» **What this task involves**
Extract every line starting at the line that contains "# recessed walls of the arcade" and ending with the final line of the data, inclusive; give only those lines, word for word.
-- start The records --
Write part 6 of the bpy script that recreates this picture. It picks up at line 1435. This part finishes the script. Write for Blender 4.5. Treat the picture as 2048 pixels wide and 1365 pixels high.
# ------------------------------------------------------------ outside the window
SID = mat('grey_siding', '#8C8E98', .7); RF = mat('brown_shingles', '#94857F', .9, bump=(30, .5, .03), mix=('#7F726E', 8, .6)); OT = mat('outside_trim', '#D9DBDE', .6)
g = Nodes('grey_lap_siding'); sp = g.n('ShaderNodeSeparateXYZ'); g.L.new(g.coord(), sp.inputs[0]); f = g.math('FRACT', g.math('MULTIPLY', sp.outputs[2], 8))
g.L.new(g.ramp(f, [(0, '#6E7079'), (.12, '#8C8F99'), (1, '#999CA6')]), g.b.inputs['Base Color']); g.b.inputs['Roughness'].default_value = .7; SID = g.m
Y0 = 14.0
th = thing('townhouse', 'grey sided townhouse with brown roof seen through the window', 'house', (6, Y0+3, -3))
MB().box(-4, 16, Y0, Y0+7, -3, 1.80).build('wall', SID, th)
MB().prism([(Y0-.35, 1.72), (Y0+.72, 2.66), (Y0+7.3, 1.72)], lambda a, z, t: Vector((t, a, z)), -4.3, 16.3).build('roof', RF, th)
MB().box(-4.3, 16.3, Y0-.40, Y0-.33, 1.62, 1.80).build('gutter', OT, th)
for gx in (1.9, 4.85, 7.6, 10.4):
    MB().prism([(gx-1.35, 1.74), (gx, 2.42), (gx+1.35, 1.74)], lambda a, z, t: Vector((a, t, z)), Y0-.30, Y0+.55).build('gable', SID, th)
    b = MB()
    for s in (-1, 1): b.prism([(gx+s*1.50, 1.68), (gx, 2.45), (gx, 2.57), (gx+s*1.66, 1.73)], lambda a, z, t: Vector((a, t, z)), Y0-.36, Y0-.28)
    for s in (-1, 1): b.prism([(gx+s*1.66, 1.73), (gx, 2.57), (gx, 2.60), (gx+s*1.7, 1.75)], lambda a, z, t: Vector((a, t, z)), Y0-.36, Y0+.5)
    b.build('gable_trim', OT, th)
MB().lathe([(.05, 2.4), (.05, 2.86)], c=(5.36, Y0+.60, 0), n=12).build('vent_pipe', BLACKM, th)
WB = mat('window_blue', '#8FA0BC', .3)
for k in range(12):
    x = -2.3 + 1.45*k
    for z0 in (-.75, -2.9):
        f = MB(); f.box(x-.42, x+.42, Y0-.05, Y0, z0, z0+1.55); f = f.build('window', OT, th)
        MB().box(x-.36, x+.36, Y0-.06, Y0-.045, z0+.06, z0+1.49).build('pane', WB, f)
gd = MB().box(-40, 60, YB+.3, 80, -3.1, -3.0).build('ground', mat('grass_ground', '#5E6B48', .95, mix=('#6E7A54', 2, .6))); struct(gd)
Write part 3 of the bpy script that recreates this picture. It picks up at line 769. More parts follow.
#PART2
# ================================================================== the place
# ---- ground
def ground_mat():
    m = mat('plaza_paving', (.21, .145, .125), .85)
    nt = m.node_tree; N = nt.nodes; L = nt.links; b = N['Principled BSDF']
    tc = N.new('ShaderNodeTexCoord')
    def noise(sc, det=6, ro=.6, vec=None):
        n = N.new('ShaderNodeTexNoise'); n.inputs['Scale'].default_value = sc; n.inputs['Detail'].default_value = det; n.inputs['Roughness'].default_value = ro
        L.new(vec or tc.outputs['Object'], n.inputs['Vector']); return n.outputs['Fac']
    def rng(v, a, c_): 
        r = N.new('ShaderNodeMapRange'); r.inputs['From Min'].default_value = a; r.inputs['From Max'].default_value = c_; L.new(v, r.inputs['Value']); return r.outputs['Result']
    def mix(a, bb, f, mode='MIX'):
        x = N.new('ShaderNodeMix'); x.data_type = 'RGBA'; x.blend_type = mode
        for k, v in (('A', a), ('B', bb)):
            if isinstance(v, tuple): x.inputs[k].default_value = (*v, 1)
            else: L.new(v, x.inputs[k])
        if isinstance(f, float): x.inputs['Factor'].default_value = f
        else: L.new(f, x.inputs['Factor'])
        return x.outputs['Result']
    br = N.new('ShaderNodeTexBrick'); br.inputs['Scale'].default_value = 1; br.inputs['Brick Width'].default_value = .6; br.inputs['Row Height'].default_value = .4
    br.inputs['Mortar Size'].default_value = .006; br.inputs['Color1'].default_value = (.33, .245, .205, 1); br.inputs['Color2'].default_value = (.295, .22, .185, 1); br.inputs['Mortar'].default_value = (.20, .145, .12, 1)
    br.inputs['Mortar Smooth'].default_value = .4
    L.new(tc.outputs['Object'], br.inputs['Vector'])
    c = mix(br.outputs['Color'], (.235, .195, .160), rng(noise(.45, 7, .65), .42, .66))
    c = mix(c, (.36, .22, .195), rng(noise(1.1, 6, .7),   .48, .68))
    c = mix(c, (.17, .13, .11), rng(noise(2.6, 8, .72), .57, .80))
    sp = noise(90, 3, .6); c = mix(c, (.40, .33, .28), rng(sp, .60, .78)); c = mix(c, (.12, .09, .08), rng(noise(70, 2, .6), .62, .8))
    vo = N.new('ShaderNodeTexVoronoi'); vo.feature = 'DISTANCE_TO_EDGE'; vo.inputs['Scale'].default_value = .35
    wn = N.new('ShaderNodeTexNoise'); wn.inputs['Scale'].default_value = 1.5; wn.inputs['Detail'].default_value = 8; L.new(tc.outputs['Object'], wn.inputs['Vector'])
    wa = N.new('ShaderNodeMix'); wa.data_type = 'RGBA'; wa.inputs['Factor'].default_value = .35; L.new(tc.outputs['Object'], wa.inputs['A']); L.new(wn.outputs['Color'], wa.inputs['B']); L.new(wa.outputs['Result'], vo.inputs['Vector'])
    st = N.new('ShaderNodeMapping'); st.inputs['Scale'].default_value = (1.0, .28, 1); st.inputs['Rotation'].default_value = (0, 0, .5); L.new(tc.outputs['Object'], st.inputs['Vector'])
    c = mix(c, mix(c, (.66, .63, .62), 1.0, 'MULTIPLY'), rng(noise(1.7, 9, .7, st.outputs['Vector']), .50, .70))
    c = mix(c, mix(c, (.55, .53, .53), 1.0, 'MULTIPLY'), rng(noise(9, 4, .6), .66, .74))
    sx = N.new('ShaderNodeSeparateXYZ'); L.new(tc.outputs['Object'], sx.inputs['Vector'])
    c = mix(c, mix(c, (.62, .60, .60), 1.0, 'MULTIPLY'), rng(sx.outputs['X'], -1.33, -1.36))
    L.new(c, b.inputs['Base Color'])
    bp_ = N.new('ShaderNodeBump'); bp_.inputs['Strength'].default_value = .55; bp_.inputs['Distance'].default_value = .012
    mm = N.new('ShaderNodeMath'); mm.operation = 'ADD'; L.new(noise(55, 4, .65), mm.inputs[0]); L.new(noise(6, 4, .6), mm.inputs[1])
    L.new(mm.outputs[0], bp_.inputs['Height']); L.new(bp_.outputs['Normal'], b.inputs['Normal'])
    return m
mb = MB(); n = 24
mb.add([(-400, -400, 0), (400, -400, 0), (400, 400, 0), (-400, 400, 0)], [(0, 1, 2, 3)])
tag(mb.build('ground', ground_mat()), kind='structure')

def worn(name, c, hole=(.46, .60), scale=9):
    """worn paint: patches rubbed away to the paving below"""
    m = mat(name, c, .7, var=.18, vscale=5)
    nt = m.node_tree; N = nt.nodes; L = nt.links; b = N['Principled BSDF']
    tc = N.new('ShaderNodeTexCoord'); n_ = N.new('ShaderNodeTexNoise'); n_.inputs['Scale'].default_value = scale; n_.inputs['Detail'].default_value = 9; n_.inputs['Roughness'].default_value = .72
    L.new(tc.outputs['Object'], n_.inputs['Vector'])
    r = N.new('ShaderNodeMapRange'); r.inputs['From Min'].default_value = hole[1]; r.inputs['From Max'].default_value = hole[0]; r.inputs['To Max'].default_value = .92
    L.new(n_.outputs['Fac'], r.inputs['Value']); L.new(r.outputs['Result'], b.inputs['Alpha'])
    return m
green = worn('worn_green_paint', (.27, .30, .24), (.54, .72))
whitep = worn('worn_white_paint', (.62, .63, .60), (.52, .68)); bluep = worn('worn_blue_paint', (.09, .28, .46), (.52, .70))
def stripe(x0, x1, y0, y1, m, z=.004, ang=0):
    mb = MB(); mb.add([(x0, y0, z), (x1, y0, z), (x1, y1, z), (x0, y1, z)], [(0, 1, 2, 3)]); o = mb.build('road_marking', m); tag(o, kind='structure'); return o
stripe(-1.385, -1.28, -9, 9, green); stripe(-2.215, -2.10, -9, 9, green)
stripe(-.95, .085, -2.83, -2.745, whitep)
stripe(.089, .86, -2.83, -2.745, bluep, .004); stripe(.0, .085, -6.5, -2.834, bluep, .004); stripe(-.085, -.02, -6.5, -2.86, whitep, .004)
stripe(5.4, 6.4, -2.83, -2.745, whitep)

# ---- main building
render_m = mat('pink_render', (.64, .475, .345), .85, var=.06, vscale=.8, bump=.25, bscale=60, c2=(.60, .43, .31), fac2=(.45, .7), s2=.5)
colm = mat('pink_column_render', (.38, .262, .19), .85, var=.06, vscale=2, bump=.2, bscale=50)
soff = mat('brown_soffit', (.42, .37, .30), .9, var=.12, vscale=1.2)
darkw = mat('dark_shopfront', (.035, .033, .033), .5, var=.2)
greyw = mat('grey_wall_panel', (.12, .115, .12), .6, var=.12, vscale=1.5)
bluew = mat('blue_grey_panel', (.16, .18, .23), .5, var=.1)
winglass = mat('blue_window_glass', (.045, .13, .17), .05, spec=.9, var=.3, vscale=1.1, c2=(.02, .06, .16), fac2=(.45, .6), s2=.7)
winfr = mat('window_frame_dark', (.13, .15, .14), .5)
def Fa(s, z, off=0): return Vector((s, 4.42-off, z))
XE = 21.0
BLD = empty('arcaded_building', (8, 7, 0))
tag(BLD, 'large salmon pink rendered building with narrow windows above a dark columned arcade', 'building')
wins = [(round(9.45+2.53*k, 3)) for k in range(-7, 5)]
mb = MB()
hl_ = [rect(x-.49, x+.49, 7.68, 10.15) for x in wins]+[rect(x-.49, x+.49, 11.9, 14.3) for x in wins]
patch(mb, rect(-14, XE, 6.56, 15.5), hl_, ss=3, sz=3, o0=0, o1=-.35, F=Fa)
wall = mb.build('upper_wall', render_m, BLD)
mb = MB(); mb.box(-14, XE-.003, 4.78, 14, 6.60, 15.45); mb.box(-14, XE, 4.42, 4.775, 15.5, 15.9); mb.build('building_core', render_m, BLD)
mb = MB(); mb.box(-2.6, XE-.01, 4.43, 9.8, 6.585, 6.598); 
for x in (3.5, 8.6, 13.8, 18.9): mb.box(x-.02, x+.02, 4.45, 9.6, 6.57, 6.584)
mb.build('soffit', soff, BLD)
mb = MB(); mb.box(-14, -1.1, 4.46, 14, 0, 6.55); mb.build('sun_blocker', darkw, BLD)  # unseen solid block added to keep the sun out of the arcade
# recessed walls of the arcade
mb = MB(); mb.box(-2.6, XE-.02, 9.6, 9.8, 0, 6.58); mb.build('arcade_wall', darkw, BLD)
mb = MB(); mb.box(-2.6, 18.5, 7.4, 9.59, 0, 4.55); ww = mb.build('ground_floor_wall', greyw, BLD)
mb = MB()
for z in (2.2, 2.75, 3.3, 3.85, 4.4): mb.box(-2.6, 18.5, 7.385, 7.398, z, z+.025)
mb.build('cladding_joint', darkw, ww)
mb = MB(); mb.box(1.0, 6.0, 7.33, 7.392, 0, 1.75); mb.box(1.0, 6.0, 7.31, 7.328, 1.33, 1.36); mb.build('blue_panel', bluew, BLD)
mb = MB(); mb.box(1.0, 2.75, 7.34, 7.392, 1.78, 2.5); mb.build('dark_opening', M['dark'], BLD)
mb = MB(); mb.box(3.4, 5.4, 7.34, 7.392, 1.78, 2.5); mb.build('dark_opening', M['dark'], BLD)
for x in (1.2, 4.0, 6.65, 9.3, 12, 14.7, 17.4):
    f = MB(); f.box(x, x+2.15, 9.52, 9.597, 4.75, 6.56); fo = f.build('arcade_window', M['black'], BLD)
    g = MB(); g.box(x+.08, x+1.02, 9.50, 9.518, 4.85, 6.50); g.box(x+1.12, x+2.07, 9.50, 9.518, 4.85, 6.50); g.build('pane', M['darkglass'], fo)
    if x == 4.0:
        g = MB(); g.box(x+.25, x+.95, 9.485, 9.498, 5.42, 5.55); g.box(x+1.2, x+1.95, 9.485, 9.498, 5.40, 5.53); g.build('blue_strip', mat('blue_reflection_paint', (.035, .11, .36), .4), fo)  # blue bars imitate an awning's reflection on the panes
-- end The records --
» **Exercise result**
# recessed walls of the arcade
mb = MB(); mb.box(-2.6, XE-.02, 9.6, 9.8, 0, 6.58); mb.build('arcade_wall', darkw, BLD)
mb = MB(); mb.box(-2.6, 18.5, 7.4, 9.59, 0, 4.55); ww = mb.build('ground_floor_wall', greyw, BLD)
mb = MB()
for z in (2.2, 2.75, 3.3, 3.85, 4.4): mb.box(-2.6, 18.5, 7.385, 7.398, z, z+.025)
mb.build('cladding_joint', darkw, ww)
mb = MB(); mb.box(1.0, 6.0, 7.33, 7.392, 0, 1.75); mb.box(1.0, 6.0, 7.31, 7.328, 1.33, 1.36); mb.build('blue_panel', bluew, BLD)
mb = MB(); mb.box(1.0, 2.75, 7.34, 7.392, 1.78, 2.5); mb.build('dark_opening', M['dark'], BLD)
mb = MB(); mb.box(3.4, 5.4, 7.34, 7.392, 1.78, 2.5); mb.build('dark_opening', M['dark'], BLD)
for x in (1.2, 4.0, 6.65, 9.3, 12, 14.7, 17.4):
    f = MB(); f.box(x, x+2.15, 9.52, 9.597, 4.75, 6.56); fo = f.build('arcade_window', M['black'], BLD)
    g = MB(); g.box(x+.08, x+1.02, 9.50, 9.518, 4.85, 6.50); g.box(x+1.12, x+2.07, 9.50, 9.518, 4.85, 6.50); g.build('pane', M['darkglass'], fo)
    if x == 4.0:
        g = MB(); g.box(x+.25, x+.95, 9.485, 9.498, 5.42, 5.55); g.box(x+1.2, x+1.95, 9.485, 9.498, 5.40, 5.53); g.build('blue_strip', mat('blue_reflection_paint', (.035, .11, .36), .4), fo)  # blue bars imitate an awning's reflection on the panes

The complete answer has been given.